Nave affondata nei Piomboni: "300mila euro spesi e continua a sversare sostanze inquinanti"
Il progetto di approfondimento del porto di Ravenna, “hub” del Corridoio Baltico Adriatico, dovrebbe essere al via. In prossimità di ogni appuntamento elettorale, da oltre un lustro, il progetto sta per partire. L’Autorità di Sistema Portuale, da quel che si legge, sta facendo forti pressioni su Arpae al fine di ottenere le necessarie autorizzazioni per far partire il “balletto” dei fanghi di dragaggio. Non si sa come verranno applicate le sentenze relative alle casse di colmata sequestrate come discariche non autorizzate che hanno visto Autorità Portuale e CMC condannate. L’importanza del porto di Ravenna, uno dei maggiori in Italia per il traffico di rinfuse solide, è fuori da ogni dubbio, e quindi gli enti preposti dovrebbero senza indugi preservarne e migliorarne la funzionalità per garantire l’occupazione, la circolazione di merci e l’approdo delle navi da crociera, come ha anche sottolineato la candidata capolista del Movimento 5 Stelle per le elezioni europee – Circoscrizione Nord Est – Sabrina Pignedoli, in occasione della sua visita a Ravenna.

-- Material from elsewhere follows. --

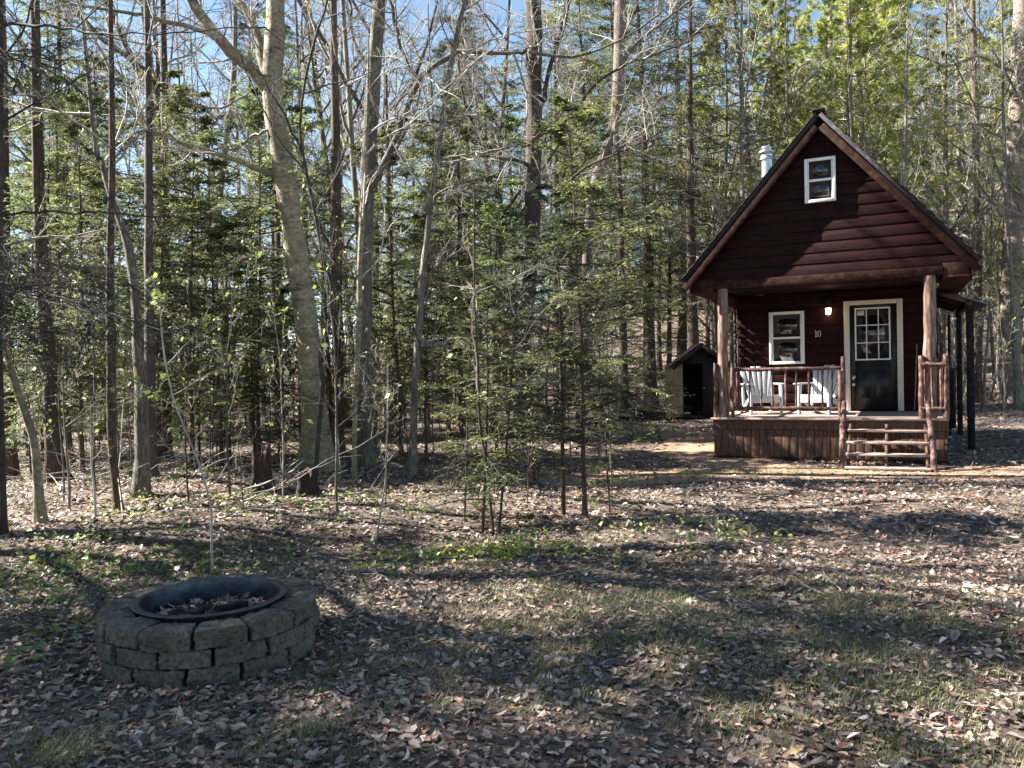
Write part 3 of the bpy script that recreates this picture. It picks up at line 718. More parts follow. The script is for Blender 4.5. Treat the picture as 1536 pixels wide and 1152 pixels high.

Tante sono però le criticità di un progetto che nasce quasi 12 anni fa, basato sull’uso di draghe tradizionali, sul conferimento dei fanghi in cassa di colmata, sul consumo smodato di suolo e sulla distruzione sistematica del paesaggio. Oltre 150 gli ettari di suolo ancora inedificato che verranno riempiti dai fanghi sedimentati estratti dalle casse, con l’ipotesi, viste le caratteristiche di contaminazione incompatibili con gli usi civili, di realizzare ulteriori capannoni e piastre logistiche nel già saturo e cementificato territorio ravennate. Chi investirà ancora in capannoni? Altri 40 ettari verranno consumati per il nuovo terminal container, su cui si è in gran parte basato il progetto di “hub”. Nessuna ipotesi di riuso di aree industriali dismesse, di uso di draghe “ecologiche” o di riciclo e trattamento dei fanghi, se non in una seconda fase dell’approfondimento fino alla quota considerata da molti inverosimile di – 14,50 metri. A questo si aggiunge il progetto di escavo di un corridoio in mare aperto a – 13,50 m, profondità che si raggiunge a quasi 9 km dalla linea di costa; una “tela di Penelope” folle e contro natura che appare irrealizzabile persino con dragaggi perpetui e costi insostenibili a carico della comunità. Tanti gli operatori del settore che ritengono il porto di Ravenna molto sicuro e strategico per navi medio-piccole, ma non agibile, nemmeno dopo l’escavo, per le navi più grandi, a causa della presenza, nel tracciato del canale, della famosa “curva di Marina”, impossibile da eliminare.
Un progetto che appare quindi sovradimensionato senza alcuna giustificazione ed utilità al traffico navale. Una manutenzione costante e ben programmata dei fondali potrebbe invece garantire ed implementare i traffici compatibili con le caratteristiche fisiche e morfologiche del canale portuale di Ravenna, e sarebbe stata da mettere in cantiere molto tempo fa, prima dell’“hub” preelettorale. Con sconcerto abbiamo infine appreso di quasi 300 mila euro spesi dall’Autorità Portuale con affidamento diretto per non risolvere il gravissimo disastro del relitto Berkan B, ormeggiato nel Canale dei Piomboni dal 2017 e che continua a sversare sostanze altamente inquinanti nelle acque del porto e della contigua Pialassa, sostanze solo parzialmente controllate dalla panne protettive disposte qualche mese fa. Se fosse, come sostenuto da qualcuno, che la cifra impiegata per la fornitura e posa dei sei pali che evitano il ribaltamento del relitto superi di gran lunga ogni ragionevole preventivo, che ne sarà della pioggia di milioni di euro in arrivo per l’“hub”?.